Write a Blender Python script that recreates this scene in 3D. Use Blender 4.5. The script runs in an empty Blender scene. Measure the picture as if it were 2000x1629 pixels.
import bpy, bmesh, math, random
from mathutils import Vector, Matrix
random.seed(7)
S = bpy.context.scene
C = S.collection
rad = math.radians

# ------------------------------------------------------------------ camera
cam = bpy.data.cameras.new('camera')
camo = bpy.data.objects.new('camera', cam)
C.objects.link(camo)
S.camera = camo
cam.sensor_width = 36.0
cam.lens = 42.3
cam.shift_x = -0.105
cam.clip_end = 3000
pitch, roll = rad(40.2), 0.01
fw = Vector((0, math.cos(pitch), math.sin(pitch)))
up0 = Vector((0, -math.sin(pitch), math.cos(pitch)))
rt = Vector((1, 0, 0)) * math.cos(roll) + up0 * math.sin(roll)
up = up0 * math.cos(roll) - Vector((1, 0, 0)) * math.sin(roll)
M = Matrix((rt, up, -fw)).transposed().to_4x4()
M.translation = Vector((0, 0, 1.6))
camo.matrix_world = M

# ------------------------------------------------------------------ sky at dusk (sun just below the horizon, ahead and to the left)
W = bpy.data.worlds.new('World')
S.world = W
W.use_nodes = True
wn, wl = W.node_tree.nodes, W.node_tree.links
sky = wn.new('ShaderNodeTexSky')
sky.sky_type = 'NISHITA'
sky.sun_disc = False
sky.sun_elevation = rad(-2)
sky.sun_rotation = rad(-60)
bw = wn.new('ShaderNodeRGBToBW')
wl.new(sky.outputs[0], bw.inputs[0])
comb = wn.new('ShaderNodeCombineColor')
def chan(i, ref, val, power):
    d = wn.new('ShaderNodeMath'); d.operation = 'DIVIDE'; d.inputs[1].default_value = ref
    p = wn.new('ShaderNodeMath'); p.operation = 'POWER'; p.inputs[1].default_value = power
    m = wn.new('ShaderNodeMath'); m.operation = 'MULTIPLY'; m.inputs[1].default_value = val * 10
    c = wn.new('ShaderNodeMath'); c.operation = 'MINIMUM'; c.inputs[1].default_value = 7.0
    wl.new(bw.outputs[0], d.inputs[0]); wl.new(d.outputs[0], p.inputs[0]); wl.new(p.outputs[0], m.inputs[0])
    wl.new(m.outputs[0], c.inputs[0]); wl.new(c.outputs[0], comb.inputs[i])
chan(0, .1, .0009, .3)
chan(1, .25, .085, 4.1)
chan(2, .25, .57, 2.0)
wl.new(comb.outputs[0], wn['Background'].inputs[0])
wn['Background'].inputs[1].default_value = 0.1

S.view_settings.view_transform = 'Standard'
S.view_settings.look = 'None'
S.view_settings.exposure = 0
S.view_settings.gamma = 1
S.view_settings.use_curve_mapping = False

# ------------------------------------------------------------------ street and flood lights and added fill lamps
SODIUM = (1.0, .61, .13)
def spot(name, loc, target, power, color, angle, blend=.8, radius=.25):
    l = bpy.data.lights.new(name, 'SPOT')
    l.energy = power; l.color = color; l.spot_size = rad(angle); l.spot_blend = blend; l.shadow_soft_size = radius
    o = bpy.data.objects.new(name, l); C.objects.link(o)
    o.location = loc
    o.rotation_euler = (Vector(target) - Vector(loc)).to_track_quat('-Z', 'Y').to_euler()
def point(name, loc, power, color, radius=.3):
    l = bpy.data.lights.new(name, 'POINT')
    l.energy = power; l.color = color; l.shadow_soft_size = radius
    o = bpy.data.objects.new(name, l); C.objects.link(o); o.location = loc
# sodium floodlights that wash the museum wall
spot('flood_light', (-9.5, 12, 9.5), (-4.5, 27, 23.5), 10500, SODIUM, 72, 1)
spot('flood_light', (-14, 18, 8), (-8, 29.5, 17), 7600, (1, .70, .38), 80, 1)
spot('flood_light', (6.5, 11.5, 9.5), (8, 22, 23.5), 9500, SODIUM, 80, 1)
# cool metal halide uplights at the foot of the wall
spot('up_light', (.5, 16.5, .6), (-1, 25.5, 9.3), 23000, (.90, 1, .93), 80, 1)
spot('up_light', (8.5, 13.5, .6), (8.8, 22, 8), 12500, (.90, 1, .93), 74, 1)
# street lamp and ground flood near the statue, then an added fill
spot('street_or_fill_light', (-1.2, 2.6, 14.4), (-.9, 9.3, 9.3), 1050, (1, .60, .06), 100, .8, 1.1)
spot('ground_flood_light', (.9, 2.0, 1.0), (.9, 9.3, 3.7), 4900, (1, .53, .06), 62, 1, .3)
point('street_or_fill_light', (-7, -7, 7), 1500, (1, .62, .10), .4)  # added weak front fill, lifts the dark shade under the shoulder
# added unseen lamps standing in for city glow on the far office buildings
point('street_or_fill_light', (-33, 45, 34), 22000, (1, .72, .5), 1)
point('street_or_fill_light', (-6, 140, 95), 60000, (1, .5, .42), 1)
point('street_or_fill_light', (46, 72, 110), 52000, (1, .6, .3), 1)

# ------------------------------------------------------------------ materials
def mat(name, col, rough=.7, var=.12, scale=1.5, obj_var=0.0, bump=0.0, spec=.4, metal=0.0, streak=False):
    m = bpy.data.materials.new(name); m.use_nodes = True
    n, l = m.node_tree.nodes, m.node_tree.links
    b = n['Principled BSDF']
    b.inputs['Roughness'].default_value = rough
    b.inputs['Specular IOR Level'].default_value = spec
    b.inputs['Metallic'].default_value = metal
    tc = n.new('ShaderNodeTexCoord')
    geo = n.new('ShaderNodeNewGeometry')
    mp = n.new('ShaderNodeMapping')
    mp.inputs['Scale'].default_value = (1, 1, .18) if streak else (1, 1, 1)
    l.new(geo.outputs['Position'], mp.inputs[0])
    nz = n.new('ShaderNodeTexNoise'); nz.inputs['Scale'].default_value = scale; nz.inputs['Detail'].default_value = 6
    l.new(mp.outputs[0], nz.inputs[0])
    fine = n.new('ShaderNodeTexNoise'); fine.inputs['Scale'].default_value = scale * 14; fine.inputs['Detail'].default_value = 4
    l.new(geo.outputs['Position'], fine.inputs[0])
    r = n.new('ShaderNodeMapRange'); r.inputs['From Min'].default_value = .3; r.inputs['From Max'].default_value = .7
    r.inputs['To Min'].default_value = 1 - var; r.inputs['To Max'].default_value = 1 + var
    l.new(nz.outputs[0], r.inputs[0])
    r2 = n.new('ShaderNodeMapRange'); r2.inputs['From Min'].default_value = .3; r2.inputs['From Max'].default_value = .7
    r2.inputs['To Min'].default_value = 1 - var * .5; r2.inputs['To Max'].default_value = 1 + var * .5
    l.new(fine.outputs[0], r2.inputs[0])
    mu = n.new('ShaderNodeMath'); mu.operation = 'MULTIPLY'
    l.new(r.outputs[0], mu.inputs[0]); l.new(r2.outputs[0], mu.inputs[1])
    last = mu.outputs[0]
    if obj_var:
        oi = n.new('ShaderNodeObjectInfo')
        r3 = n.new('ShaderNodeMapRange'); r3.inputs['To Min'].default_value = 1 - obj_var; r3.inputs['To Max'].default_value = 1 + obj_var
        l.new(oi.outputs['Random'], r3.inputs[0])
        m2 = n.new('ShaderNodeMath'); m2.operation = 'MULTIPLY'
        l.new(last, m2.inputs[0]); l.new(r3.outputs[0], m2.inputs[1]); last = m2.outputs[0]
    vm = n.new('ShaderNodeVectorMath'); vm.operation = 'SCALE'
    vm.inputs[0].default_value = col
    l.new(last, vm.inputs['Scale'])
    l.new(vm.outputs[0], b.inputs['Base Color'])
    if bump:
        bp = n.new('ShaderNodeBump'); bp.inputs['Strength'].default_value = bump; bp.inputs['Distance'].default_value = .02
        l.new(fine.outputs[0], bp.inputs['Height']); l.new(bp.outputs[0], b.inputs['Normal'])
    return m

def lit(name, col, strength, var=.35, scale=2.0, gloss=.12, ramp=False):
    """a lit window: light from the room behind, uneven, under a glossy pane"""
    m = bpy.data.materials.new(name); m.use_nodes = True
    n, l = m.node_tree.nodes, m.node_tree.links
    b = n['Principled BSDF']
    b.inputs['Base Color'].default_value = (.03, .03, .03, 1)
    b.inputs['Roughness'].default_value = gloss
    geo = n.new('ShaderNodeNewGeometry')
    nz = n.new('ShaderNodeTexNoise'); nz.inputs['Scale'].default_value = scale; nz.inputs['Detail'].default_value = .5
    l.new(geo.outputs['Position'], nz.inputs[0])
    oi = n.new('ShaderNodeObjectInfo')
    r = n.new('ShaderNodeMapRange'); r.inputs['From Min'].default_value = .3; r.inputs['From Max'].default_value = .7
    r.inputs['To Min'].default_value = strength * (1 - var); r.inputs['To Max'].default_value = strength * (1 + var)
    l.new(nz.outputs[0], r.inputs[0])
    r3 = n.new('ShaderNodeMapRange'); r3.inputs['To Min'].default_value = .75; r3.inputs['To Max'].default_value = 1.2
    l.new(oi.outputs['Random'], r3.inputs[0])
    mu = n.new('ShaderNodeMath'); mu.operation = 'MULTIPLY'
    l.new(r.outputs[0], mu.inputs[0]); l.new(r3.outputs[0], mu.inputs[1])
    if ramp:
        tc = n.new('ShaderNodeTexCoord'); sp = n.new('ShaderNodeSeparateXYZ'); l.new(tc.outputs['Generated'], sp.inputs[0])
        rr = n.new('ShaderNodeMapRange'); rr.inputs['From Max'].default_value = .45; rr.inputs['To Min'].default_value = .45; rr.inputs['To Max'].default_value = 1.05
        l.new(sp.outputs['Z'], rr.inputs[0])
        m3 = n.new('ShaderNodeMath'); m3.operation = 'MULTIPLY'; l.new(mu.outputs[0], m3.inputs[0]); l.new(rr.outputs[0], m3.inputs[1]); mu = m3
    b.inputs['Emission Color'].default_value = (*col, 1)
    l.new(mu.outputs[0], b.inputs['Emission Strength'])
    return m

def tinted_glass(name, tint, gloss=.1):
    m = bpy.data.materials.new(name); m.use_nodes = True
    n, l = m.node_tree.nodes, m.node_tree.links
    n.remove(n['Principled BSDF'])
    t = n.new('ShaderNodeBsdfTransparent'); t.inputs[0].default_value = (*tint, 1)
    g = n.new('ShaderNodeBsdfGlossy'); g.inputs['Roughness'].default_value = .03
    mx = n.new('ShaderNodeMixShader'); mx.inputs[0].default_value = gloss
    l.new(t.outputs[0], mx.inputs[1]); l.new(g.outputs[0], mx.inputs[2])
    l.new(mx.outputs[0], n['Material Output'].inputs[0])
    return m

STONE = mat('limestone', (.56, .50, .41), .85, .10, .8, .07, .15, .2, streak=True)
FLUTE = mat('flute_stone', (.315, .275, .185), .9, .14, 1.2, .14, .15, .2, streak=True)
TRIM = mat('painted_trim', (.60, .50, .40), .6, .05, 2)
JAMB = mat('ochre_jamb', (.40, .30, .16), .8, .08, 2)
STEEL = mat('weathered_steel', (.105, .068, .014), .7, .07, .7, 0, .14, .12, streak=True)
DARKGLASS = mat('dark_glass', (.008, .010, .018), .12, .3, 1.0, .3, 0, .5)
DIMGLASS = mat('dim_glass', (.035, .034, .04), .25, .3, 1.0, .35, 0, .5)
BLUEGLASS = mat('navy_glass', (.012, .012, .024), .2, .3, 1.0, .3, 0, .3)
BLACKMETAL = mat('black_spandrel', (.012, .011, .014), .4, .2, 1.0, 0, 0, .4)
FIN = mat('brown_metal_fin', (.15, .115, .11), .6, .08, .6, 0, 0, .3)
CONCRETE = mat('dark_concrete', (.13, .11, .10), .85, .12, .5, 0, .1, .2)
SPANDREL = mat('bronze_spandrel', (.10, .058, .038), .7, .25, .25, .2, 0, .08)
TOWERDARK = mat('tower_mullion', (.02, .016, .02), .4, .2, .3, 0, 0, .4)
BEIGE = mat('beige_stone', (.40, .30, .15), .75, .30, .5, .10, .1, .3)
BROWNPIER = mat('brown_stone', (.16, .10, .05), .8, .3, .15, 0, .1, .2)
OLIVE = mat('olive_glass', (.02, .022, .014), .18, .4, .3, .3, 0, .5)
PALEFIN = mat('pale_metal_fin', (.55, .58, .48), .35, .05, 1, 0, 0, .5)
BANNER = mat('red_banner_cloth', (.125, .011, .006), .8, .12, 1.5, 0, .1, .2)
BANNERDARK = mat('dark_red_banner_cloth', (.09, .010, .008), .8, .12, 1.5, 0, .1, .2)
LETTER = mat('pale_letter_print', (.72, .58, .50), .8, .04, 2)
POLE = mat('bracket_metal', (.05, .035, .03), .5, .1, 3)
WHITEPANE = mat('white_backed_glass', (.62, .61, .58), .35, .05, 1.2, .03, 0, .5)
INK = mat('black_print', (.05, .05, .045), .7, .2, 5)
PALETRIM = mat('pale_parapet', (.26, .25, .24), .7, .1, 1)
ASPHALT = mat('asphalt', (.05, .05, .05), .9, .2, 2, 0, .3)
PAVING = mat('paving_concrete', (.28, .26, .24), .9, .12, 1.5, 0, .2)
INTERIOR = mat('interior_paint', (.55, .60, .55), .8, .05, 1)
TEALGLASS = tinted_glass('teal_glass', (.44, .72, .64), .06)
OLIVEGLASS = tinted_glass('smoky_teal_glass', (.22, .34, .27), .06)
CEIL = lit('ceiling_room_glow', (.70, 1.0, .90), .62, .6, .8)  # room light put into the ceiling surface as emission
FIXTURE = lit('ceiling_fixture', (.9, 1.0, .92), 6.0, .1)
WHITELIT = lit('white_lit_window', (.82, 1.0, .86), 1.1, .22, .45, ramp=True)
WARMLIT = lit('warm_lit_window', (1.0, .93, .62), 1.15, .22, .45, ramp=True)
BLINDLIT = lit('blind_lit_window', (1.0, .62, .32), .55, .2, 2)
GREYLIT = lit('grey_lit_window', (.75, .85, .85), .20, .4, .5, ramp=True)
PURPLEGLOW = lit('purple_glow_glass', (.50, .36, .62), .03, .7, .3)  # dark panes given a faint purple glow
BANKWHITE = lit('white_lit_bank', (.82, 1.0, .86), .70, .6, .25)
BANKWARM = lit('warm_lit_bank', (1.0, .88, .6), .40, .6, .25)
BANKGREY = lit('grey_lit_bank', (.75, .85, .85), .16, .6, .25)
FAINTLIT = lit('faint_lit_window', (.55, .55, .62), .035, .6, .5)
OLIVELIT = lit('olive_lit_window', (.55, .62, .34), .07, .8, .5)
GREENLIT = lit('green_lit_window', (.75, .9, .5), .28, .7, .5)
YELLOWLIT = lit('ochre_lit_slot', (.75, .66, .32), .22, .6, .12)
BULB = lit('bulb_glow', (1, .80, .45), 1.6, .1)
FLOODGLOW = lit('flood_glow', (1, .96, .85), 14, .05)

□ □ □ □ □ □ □

Given instruction:
Write out exactly, please, the lines beginning at the start of the material and ending with the line that holds "rad = math.radians", both included.

Full response:
Write a Blender Python script that recreates this scene in 3D. Use Blender 4.5. The script runs in an empty Blender scene. Measure the picture as if it were 2000x1629 pixels.
import bpy, bmesh, math, random
from mathutils import Vector, Matrix
random.seed(7)
S = bpy.context.scene
C = S.collection
rad = math.radians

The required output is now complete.